Fait intéressant, Catherine Martin, qui confie être d’un naturel précis et organisé, s’est cette fois laissé guider par son instinct. Cette approche permit à un fil conducteur de se dessiner en cours de production. Ainsi le thème du regard, inhérent au projet, ouvre-t-il sur celui de la lumière, celle qui irradie des sept participants et de leurs passions conjuguées.

La lumière que reproduit le peintre, celle qu’étudie la neuroscientifique, celle qui « traverse les ténèbres » par la musique, dixit Matthew Jennejohn. « Lorsque Matthew a dit avoir été transformé par la musique de Bach, ça m’a chavirée parce que ça rejoignait ma conviction que l’art fait du bien au monde. »

Il en fait certainement à Hugo Brochu qui, pour réapprendre à écrire, retranscrit les poèmes de son père André Brochu.
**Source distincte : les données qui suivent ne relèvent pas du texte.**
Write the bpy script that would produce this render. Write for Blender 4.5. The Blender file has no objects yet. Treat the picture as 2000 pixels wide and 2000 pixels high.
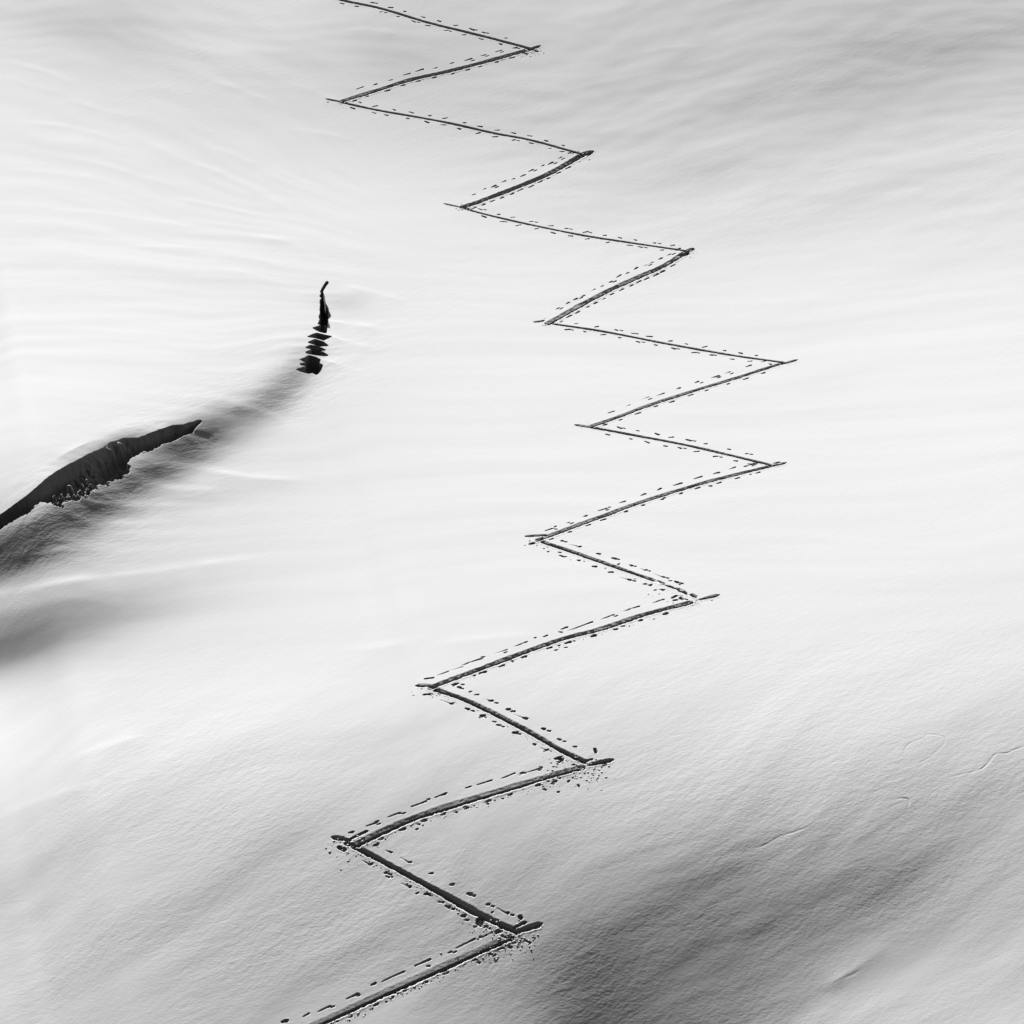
import bpy, math, random
import numpy as np
from mathutils import Vector, Matrix

sc = bpy.context.scene
R = math.radians
rng = np.random.default_rng(11)
random.seed(11)

# ------------------------------------------------------------------ frame of the slope
BETA = R(24.0)            # the hillside rises 24 degrees away from the viewer
ALPHA = R(36.0)           # the view meets the hillside at 36 degrees
DIST = 140.0
HALF = R(8.75)
FPX = 1000.0 / math.tan(HALF)
eu = np.array([1.0, 0, 0]); ev = np.array([0, math.cos(BETA), math.sin(BETA)]); en = np.array([0, -math.sin(BETA), math.cos(BETA)])
BAS = np.stack([eu, ev, en])                       # rows: slope axes in world
fwd = np.array([0, math.cos(ALPHA), -math.sin(ALPHA)]); upv = np.array([0, math.sin(ALPHA), math.cos(ALPHA)])
camp = -DIST * fwd
def world(p): return np.asarray(p) @ BAS

# ------------------------------------------------------------------ camera
cam = bpy.data.cameras.new('camera'); cam_o = bpy.data.objects.new('camera', cam)
sc.collection.objects.link(cam_o); sc.camera = cam_o
cam.sensor_width = 36; cam.lens = 18.0 / math.tan(HALF); cam.clip_start = 1.0; cam.clip_end = 3000
right_w = eu; up_w = world(upv); back_w = world(-fwd); pos_w = world(camp)
cam_o.matrix_world = Matrix(((right_w[0], up_w[0], back_w[0], pos_w[0]), (right_w[1], up_w[1], back_w[1], pos_w[1]),
                             (right_w[2], up_w[2], back_w[2], pos_w[2]), (0, 0, 0, 1)))

# ------------------------------------------------------------------ sun, sky, exposure
SUN_EL = R(24.0); SUN_AZ = R(14.0)                 # against the slope: 24 degrees above it, from the top, a little left
lp = np.array([-math.sin(SUN_AZ) * math.cos(SUN_EL), math.cos(SUN_AZ) * math.cos(SUN_EL), math.sin(SUN_EL)])
lw = world(lp)
sun = bpy.data.lights.new('sun', 'SUN'); sun.energy = 4.6; sun.angle = R(0.5); sun.color = (1, 1, 1)
sun_o = bpy.data.objects.new('sun', sun); sc.collection.objects.link(sun_o)
sun_o.rotation_euler = Vector(lw).to_track_quat('Z', 'Y').to_euler(); sun_o.location = (0, 0, 120)
wd = bpy.data.worlds.new('World'); sc.world = wd; wd.use_nodes = True
nt = wd.node_tree; bg = nt.nodes['Background']; bg.inputs['Strength'].default_value = 0.085
sky = nt.nodes.new('ShaderNodeTexSky'); sky.sky_type = 'NISHITA'; sky.sun_disc = False
sky.sun_elevation = math.asin(lw[2]); sky.sun_rotation = math.atan2(lw[0], lw[1])
sky.altitude = 2800; sky.air_density = .8; sky.dust_density = .2
red = nt.nodes.new('ShaderNodeSeparateColor')      # black-and-white film behind a red filter: the red light of the sky only
nt.links.new(sky.outputs[0], red.inputs[0]); nt.links.new(red.outputs[0], bg.inputs['Color'])
vs = sc.view_settings; vs.view_transform = 'Standard'; vs.look = 'None'; vs.gamma = 1.0; vs.use_curve_mapping = False
vs.exposure = 0.45
sc.cycles.max_bounces = 3; sc.cycles.diffuse_bounces = 0; sc.cycles.glossy_bounces = 1

K_SUN = 1.67; AMB = 0.056                           # picture value = K_SUN * cos(incidence) + AMB, measured

# ------------------------------------------------------------------ little maths
def project(u, v, n):
    dx = u - camp[0]; dy = v - camp[1]; dz = n - camp[2]
    z = np.maximum(dy * fwd[1] + dz * fwd[2], 5.0)
    y = dy * upv[1] + dz * upv[2]
    return 1000 + dx / z * FPX, 1000 - y / z * FPX
def ray(x, y):
    a = (np.asarray(x, float) - 1000) / FPX; b = (1000 - np.asarray(y, float)) / FPX
    return a, fwd[1] + b * upv[1], fwd[2] + b * upv[2]
def sstep(a, b, x):
    t = np.clip((x - a) / (b - a), 0, 1); return t * t * (3 - 2 * t)
PERM = rng.permutation(1024); PERM = np.concatenate([PERM, PERM])
GA = rng.uniform(0, 2 * np.pi, 1024); GX = np.cos(GA); GY = np.sin(GA)
def perlin(x, y, seed=0):
    xi = np.floor(x).astype(np.int64); yi = np.floor(y).astype(np.int64)
    xf = x - xi; yf = y - yi
    def g(ix, iy, fx, fy):
        h = PERM[(PERM[(ix + seed * 37) & 1023] + iy + seed * 91) & 1023]
        return GX[h] * fx + GY[h] * fy
    s = xf * xf * xf * (xf * (xf * 6 - 15) + 10); t = yf * yf * yf * (yf * (yf * 6 - 15) + 10)
    a = g(xi, yi, xf, yf); b = g(xi + 1, yi, xf - 1, yf); c = g(xi, yi + 1, xf, yf - 1); d = g(xi + 1, yi + 1, xf - 1, yf - 1)
    return (a + s * (b - a)) * (1 - t) + (c + s * (d - c)) * t
def cubic_sample(G, fx, fy):
    ny, nx = G.shape
    fx = np.clip(fx, 1, nx - 2.001); fy = np.clip(fy, 1, ny - 2.001)
    ix = fx.astype(np.int64); iy = fy.astype(np.int64); tx = fx - ix; ty = fy - iy
    def w(t): return (-.5*t+t*t-.5*t**3, 1-2.5*t*t+1.5*t**3, .5*t+2*t*t-1.5*t**3, -.5*t*t+.5*t**3)
    def wb(t): return ((1-t)**3/6, (3*t**3-6*t*t+4)/6, (-3*t**3+3*t*t+3*t+1)/6, t**3/6)
    wx = wb(tx); wy = wb(ty); out = 0
    for j in range(4):
        row = 0
        jy = np.clip(iy + j - 1, 0, ny - 1)
        for i in range(4): row = row + wx[i] * G[jy, np.clip(ix + i - 1, 0, nx - 1)]
        out = out + wy[j] * row
    return out

# ------------------------------------------------------------------ large relief of the slope
# how squarely each place of the slope faces the sun (as the grey it has under this sun, every 200 x 133 of the picture)
FACING = np.array([
 [216,200,222,220,205,206,206,204,198,192,194],
 [228,218,212,208,196,198,200,196,188,182,196],
 [230,230,224,224,216,212,206,206,208,216,226],
 [235,234,232,234,232,228,222,222,222,222,224],
 [238,238,236,232,232,234,232,232,234,236,236],
 [240,240,238,232,234,236,236,236,238,240,240],
 [246,244,230,226,236,238,238,238,238,240,240],
 [235,220,222,232,236,237,237,237,238,240,240],
 [190,218,228,234,236,237,237,237,238,238,238],
 [205,210,226,234,236,236,236,236,237,236,232],
 [226,240,242,240,234,232,232,234,234,230,226],
 [246,238,232,226,222,220,218,220,216,206,205],
 [226,220,214,208,205,202,200,180,178,180,190],
 [214,208,200,196,194,185,160,140,150,165,185],
 [208,200,195,192,186,165,125,135,165,180,200],
 [212,205,198,192,188,165,120,150,185,205,215]], float)
FACING = np.where(FACING > 225, FACING + 4, FACING)
FACING[12:16, 1:6] -= 6; FACING[13:16, 6:8] -= 6; FACING[14, 9:] += 4; FACING[15, 8:] += 6; FACING[10:12, 0] += 5
FACING = np.pad(FACING, 2, mode='edge')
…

De la lumière, cet homme en a plein les yeux.

Des choses magiques

 

Survenant à la fin, ce portrait-là remet d’ailleurs tous les autres en perspective et confère au documentaire un supplément d’émotion. « Ce qui est merveilleux en documentaire, c’est que, même si on connaît les personnes qu’on filme, même si on connaît les lieux, il arrive toujours des choses magiques. Avec Hugo, par exemple, l’idée d’aller le filmer pendant qu’il faisait du kayak est venue spontanément. À la fin, le plan n’est pas réussi, mais je ne pouvais pas placer ma caméra autrement. Sauf que ce qu’il disait était tellement inattendu et beau que je l’ai gardé. Je l’ai gardé parce que j’ai compris que c’est Hugo qu’on regarde, pas mon plan. »

Redécouvrir sa pratique

 

Compris, surtout, que ce rapport d’intimité que lui procurait la formule « femme orchestre » lui plaisait pour certains projets. Renouer avec le montage, art dont la cinéaste tâta à ses débuts, fut un autre aspect heureux de l’aventure.

« J’ai l’impression d’avoir redécouvert ma pratique », conclut Catherine Martin, rayonnante. Une preuve supplémentaire que, oui, c’est possible de « rester passionné toute sa vie pour ce qu’on fait ».

Certains de mes amis prendra l’affiche le 9 février.